*To do*. Search the listing below for the string "part" and copy every line where it occurs.

*Records*.
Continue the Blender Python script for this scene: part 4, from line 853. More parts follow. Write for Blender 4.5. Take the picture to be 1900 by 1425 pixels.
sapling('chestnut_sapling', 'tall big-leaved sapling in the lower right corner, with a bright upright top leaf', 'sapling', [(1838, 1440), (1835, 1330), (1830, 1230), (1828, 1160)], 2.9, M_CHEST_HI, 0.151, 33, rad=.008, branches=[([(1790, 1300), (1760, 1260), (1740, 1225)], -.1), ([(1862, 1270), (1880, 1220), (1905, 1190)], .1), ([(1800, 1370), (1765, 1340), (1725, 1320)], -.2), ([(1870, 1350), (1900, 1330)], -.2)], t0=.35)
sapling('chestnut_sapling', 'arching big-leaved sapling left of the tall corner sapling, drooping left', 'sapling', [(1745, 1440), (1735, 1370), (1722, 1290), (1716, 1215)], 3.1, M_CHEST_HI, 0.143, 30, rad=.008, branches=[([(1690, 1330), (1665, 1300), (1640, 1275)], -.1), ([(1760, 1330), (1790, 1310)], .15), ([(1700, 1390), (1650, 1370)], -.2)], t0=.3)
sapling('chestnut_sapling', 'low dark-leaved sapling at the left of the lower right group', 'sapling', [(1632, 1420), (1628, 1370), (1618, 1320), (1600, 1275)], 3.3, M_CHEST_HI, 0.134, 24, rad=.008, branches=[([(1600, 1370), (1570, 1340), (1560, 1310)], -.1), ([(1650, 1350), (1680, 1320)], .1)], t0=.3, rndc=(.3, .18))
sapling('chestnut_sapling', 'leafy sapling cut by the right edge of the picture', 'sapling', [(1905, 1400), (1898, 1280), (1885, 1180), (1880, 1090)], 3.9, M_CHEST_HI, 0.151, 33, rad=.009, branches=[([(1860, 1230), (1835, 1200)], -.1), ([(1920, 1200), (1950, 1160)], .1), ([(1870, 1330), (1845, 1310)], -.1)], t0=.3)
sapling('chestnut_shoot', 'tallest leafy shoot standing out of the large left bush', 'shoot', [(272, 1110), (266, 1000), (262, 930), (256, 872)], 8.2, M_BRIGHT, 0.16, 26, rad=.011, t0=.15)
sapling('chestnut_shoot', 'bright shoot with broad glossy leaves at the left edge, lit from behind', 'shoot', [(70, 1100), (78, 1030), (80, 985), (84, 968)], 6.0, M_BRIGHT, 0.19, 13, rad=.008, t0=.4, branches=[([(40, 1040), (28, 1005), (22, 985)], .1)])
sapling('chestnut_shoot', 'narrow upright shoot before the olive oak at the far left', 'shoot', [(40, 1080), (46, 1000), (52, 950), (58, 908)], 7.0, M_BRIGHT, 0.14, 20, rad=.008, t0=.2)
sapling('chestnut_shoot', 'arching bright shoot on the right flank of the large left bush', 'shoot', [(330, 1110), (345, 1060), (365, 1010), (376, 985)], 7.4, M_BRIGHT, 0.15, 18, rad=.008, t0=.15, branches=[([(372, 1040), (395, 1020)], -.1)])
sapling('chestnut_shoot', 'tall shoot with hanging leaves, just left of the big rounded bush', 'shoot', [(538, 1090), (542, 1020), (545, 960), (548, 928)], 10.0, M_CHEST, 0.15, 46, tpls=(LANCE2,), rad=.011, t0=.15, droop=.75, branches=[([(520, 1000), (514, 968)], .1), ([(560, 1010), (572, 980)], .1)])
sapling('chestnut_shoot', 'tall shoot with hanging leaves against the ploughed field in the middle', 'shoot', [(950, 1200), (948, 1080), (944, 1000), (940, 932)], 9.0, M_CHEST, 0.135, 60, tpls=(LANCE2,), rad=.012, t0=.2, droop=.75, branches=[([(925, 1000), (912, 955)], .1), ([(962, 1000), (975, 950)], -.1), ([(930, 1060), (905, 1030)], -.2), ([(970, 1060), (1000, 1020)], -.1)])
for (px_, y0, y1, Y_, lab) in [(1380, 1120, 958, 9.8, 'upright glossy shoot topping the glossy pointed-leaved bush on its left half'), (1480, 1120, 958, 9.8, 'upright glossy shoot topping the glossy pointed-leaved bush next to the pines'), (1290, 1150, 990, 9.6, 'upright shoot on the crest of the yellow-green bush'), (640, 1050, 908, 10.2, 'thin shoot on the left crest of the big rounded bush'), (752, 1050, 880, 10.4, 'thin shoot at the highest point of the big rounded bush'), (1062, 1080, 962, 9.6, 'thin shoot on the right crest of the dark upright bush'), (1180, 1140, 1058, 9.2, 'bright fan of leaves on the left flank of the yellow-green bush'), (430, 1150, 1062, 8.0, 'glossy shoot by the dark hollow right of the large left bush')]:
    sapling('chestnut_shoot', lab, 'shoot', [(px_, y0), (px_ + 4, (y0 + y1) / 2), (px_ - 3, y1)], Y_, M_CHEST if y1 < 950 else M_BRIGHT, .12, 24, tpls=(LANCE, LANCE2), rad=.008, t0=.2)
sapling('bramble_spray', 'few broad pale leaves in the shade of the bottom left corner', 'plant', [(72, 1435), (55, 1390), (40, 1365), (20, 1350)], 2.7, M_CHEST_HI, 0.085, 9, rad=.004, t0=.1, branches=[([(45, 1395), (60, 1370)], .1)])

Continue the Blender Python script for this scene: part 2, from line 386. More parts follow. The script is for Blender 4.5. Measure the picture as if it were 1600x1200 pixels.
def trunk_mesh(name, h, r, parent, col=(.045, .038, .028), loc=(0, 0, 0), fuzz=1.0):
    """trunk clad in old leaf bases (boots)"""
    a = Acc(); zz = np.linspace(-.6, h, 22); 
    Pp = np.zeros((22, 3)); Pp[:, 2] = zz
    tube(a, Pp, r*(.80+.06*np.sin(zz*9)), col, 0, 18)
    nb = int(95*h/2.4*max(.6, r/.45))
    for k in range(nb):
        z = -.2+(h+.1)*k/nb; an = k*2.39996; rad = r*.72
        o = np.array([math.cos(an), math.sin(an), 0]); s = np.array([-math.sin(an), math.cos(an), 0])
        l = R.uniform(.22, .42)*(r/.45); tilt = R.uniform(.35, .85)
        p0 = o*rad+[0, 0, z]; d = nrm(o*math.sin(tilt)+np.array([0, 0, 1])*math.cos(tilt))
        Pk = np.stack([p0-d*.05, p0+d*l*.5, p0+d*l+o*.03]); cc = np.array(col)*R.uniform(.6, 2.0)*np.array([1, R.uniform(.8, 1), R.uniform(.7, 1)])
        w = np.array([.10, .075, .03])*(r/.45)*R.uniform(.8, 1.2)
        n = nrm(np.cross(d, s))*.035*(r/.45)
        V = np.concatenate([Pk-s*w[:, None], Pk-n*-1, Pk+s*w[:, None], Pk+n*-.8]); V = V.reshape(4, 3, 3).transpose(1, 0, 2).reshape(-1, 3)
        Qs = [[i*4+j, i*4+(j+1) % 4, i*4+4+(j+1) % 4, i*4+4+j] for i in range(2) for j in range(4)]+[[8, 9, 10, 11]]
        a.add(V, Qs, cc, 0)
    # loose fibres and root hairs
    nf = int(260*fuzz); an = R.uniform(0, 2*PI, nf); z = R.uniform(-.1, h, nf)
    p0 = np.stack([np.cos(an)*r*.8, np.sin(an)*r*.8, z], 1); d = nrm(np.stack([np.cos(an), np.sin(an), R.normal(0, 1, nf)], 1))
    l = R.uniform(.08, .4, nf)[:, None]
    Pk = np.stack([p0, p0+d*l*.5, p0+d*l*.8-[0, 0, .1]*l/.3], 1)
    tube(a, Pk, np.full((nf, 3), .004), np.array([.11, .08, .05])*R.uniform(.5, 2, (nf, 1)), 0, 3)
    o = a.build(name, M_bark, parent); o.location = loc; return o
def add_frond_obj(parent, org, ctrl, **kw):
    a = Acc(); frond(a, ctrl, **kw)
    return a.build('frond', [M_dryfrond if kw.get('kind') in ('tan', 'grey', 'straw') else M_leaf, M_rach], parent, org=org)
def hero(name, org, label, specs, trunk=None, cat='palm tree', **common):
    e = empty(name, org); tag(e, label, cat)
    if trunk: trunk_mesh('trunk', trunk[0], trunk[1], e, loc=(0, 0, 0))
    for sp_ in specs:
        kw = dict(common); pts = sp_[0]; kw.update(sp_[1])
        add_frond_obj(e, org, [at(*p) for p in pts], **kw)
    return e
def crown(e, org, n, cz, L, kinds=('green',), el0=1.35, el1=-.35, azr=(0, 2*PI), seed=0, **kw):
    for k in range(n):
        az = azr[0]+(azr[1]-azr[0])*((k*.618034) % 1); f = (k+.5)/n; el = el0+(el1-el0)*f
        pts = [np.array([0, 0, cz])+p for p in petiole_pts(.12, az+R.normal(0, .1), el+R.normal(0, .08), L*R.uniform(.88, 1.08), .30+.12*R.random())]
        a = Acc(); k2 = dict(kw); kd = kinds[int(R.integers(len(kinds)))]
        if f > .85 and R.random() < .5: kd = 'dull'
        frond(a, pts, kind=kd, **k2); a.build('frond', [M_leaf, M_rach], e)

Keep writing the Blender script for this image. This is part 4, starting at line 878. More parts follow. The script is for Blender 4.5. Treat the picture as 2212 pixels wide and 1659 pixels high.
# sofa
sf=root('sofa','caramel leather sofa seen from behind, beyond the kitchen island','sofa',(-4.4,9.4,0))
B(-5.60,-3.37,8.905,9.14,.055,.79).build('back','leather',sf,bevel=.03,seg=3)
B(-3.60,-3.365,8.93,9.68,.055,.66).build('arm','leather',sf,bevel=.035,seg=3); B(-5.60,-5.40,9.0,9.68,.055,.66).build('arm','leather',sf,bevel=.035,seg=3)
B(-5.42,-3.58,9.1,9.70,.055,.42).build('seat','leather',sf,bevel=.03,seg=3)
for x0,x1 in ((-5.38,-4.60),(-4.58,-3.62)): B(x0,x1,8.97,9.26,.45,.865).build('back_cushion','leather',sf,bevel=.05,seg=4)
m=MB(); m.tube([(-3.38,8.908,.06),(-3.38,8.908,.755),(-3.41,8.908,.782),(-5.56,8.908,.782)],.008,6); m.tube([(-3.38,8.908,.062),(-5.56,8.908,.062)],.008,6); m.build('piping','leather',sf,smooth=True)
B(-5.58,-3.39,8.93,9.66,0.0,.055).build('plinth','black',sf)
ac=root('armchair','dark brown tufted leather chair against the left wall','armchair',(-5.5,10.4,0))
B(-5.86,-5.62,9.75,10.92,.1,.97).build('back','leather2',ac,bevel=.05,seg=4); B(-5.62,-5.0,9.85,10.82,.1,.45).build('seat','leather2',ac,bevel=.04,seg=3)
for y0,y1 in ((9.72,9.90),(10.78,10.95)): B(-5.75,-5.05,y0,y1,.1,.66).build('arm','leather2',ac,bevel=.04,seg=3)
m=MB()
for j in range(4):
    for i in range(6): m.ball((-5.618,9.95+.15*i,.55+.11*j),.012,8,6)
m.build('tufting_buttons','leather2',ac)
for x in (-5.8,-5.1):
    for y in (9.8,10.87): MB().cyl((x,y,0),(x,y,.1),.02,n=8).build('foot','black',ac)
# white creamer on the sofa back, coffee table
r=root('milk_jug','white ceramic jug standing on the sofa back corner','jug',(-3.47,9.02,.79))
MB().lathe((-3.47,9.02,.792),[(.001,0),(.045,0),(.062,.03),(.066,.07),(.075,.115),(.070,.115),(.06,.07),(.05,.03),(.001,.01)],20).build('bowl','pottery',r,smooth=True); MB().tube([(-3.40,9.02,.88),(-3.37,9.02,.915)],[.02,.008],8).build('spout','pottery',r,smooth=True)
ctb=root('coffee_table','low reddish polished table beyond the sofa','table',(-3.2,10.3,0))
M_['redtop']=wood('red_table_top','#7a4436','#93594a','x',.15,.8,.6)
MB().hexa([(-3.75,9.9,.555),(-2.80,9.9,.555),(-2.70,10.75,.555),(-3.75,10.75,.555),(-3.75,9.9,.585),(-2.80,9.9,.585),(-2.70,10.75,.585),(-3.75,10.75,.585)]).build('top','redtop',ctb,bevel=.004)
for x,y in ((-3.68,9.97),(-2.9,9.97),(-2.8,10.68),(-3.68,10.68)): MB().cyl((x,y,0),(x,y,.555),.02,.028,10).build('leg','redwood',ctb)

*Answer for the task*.
Continue the Blender Python script for this scene: part 4, from line 853. More parts follow. Write for Blender 4.5. Take the picture to be 1900 by 1425 pixels.
Continue the Blender Python script for this scene: part 2, from line 386. More parts follow. The script is for Blender 4.5. Measure the picture as if it were 1600x1200 pixels.
Keep writing the Blender script for this image. This is part 4, starting at line 878. More parts follow. The script is for Blender 4.5. Treat the picture as 2212 pixels wide and 1659 pixels high.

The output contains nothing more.